Tel Faher
Tel Faher is one of the Syrian fortifications that was
captured by the Israel Defense
Forces in the Six Day War. A
fierce battle for this hill was fought mainly by the Golani
Brigade and at the entrance to the site is a monument bearing the names of
the Golani fallen. The name was changed after 1967 to the Golani Look-Out
Post.
The battle for the hill began when a reinforced IDF troop,
the "Barak" regiment, came uphill from the west. They attacked the horseshoe-shaped post
frontally. (Visitors enter through the eastern opening.) About 100 meters in
front of the barbed wire fences, the troop carriers that had managed to make
their way were stopped. Twenty-five soldiers who survived the lethal Syrian
fire charged and split the post in two, some heading for the southern target
and some for the northern one, beyond the gorge. There were three fences
between the men attacking the southern target and the trenches. One of the
soldiers lay across the barbed wire while his friends jumped over him into the
trenches and the bunkers. In the advance, most of the soldiers either died or
were wounded only three soldiers remained uninjured after the battle. But
finally the southern target was almost entirely in the IDF's hands. The
northern target was even more difficult to attain. Of the thirteen soldiers on
the first wave of attack, only one was alive and uninjured at the end of the
battle. Reinforcements were sent to this section of the post.

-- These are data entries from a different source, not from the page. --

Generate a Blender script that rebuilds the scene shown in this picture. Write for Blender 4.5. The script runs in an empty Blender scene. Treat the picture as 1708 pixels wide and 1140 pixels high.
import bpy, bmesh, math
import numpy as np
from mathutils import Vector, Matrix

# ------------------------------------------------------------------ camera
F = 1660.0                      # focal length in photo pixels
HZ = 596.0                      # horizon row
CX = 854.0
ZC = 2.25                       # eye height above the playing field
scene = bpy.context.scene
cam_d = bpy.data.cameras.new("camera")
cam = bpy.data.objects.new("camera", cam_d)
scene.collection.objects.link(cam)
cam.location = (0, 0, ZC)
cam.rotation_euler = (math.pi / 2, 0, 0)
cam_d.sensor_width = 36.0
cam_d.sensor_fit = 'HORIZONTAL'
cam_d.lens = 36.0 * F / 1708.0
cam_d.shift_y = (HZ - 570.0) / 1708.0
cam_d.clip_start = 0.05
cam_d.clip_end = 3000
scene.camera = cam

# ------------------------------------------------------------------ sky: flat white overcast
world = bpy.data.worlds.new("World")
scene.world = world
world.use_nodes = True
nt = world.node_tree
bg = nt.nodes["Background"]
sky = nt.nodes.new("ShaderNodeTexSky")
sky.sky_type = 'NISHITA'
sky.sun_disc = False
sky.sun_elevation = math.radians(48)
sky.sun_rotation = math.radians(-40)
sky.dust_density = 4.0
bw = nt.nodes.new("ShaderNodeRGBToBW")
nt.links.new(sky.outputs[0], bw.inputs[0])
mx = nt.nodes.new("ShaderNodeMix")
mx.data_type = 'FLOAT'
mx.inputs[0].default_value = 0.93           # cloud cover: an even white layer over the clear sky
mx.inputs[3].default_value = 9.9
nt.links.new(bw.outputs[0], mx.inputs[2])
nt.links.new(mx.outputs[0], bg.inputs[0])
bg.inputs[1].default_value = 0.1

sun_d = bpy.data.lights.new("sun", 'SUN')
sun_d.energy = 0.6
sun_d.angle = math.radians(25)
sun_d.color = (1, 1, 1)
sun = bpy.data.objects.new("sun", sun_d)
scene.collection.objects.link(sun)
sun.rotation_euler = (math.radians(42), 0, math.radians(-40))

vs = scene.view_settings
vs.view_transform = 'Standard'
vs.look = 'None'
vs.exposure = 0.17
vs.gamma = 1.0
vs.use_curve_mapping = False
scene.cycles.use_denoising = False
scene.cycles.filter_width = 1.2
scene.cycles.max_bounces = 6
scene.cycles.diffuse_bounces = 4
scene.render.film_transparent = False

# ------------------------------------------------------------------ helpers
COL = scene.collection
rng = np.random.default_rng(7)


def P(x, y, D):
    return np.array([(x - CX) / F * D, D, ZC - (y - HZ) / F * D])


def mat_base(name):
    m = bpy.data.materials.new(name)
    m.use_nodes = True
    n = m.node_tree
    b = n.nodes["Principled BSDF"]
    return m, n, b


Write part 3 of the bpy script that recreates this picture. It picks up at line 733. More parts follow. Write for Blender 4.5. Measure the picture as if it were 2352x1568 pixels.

The regiment commander, who charged with the group that
cleared out the trenches, was hit and killed. Most of the senior commanders of
the force were wounded yet the men went on fighting bravely and stubbornly,
meter-by meter. The brigade's reconnaissance unit was rushed to the spot, and
at dusk the target was finally taken. After this breakthrough all the other
Syrian fortifications fell, and with them the entire Syrian line. The next day the
Golani command post was in Kuneitra in the heart of the Golan.